AIM OF THE EXERCISE
Skip all pictures, then copy the lines from the start of the data through the line with "S.camera = cam", keeping both ends.

SUPPLIED INFORMATION
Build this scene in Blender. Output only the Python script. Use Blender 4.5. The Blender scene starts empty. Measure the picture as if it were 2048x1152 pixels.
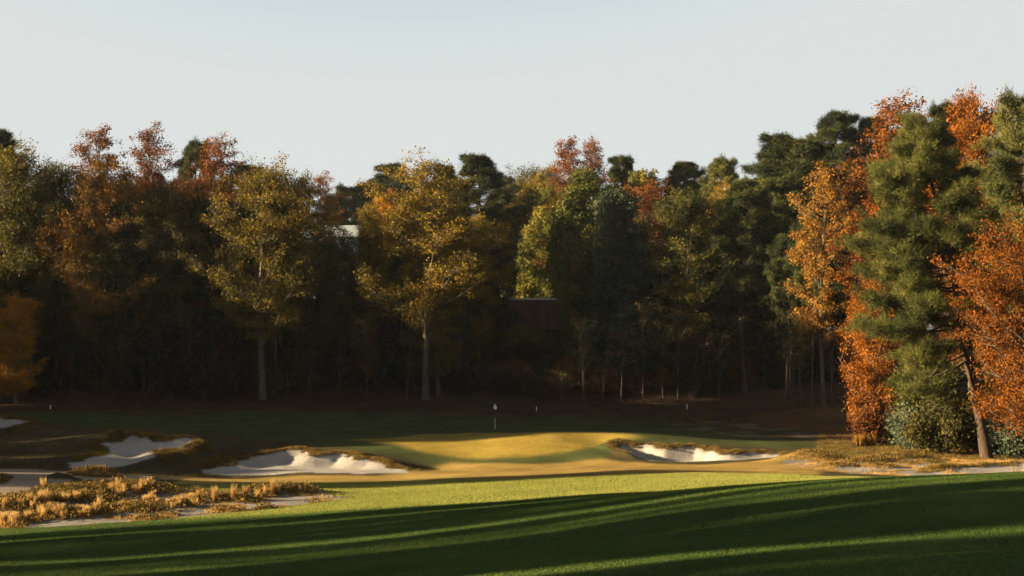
import bpy, math, random
import numpy as np
from mathutils import Vector

# ------------------------------------------------------------------ camera, sky, sun, exposure
S = bpy.context.scene
C = S.collection
F = 2844.0                         # focal length in photograph pixels (50 mm on a 36 mm frame)
PITCH = math.atan(124 / F)
cam_d = bpy.data.cameras.new('camera'); cam = bpy.data.objects.new('camera', cam_d); C.objects.link(cam)
cam_d.lens = 50; cam_d.sensor_width = 36; cam_d.clip_end = 3000; cam_d.clip_start = .1
cam.location = (0, 0, 0); cam.rotation_euler = (math.pi / 2 + PITCH, 0, 0)
S.camera = cam

SUN_EL = math.radians(12)
SUN_AZ = math.radians(82)          # the light travels 82 degrees to the right of the view axis
DX, DY = math.sin(SUN_AZ), math.cos(SUN_AZ)
w = bpy.data.worlds.new('World'); S.world = w; w.use_nodes = True
nt = w.node_tree; nt.nodes.clear()
sky = nt.nodes.new('ShaderNodeTexSky'); sky.sky_type = 'NISHITA'; sky.sun_disc = False
sky.sun_elevation = SUN_EL
sky.sun_rotation = math.atan2(-DX, -DY)
sky.air_density = 1.0; sky.dust_density = .5; sky.ozone_density = 1.0; sky.altitude = 100
hsv = nt.nodes.new('ShaderNodeHueSaturation'); hsv.inputs['Saturation'].default_value = .30
bg = nt.nodes.new('ShaderNodeBackground'); bg.inputs['Strength'].default_value = .05
out = nt.nodes.new('ShaderNodeOutputWorld')
gm = nt.nodes.new('ShaderNodeGamma'); gm.inputs['Gamma'].default_value = 1.4
nt.links.new(sky.outputs[0], hsv.inputs['Color']); nt.links.new(hsv.outputs[0], gm.inputs[0]); vmin = nt.nodes.new('ShaderNodeVectorMath'); vmin.operation = 'MINIMUM'; vmin.inputs[1].default_value = (2.30, 2.41, 2.39)
vsc = nt.nodes.new('ShaderNodeVectorMath'); vsc.operation = 'SCALE'; vsc.inputs['Scale'].default_value = .49
nt.links.new(gm.outputs[0], vsc.inputs[0]); nt.links.new(vsc.outputs[0], vmin.inputs[0]); nt.links.new(vmin.outputs[0], bg.inputs[0]); nt.links.new(bg.outputs[0], out.inputs[0])
sun_d = bpy.data.lights.new('sun', 'SUN'); sun = bpy.data.objects.new('sun', sun_d); C.objects.link(sun)
sun_d.energy = 5.0; sun_d.angle = math.radians(.55); sun_d.color = (1, .79, .50)
ld = Vector((DX * math.cos(SUN_EL), DY * math.cos(SUN_EL), -math.sin(SUN_EL)))
sun.rotation_euler = ld.to_track_quat('-Z', 'Y').to_euler()
sun.location = (-80, -40, 60)
S.view_settings.view_transform = 'Standard'; S.view_settings.look = 'None'
S.view_settings.exposure = 2.62; S.view_settings.gamma = 1
S.cycles.max_bounces = 6; S.cycles.diffuse_bounces = 3; S.cycles.glossy_bounces = 2
S.cycles.transmission_bounces = 3; S.cycles.transparent_max_bounces = 8

R0 = np.random.default_rng(11)
CP, SP = math.cos(PITCH), math.sin(PITCH)

def project(x, y, z):
    f = y * CP + z * SP; u = -y * SP + z * CP
    return 1024 + F * x / f, 576 - F * u / f

def at(px, py, Y):                  # world point at depth Y seen at a photograph pixel
    a = (px - 1024) / F; b = (576 - py) / F
    dy = CP - b * SP; dz = SP + b * CP
    return (a / dy * Y, Y, dz / dy * Y)

# ------------------------------------------------------------------ helpers
def link(o, parent=None):
    C.objects.link(o)
    if parent is not None: o.parent = parent
    return o

def tag(o, label=None, cat=None, group=None, kind=None):
    if label: o['label'] = label
    if cat: o['category'] = cat
    if group: o['group'] = group
    if kind: o['kind'] = kind
    return o

def empty(name, loc, rz=0):
    o = bpy.data.objects.new(name, None); o.empty_display_size = .3
    o.location = loc; o.rotation_euler = (0, 0, rz)
    return link(o)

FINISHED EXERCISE
Build this scene in Blender. Output only the Python script. Use Blender 4.5. The Blender scene starts empty. Measure the picture as if it were 2048x1152 pixels.
import bpy, math, random
import numpy as np
from mathutils import Vector

# ------------------------------------------------------------------ camera, sky, sun, exposure
S = bpy.context.scene
C = S.collection
F = 2844.0                         # focal length in photograph pixels (50 mm on a 36 mm frame)
PITCH = math.atan(124 / F)
cam_d = bpy.data.cameras.new('camera'); cam = bpy.data.objects.new('camera', cam_d); C.objects.link(cam)
cam_d.lens = 50; cam_d.sensor_width = 36; cam_d.clip_end = 3000; cam_d.clip_start = .1
cam.location = (0, 0, 0); cam.rotation_euler = (math.pi / 2 + PITCH, 0, 0)
S.camera = cam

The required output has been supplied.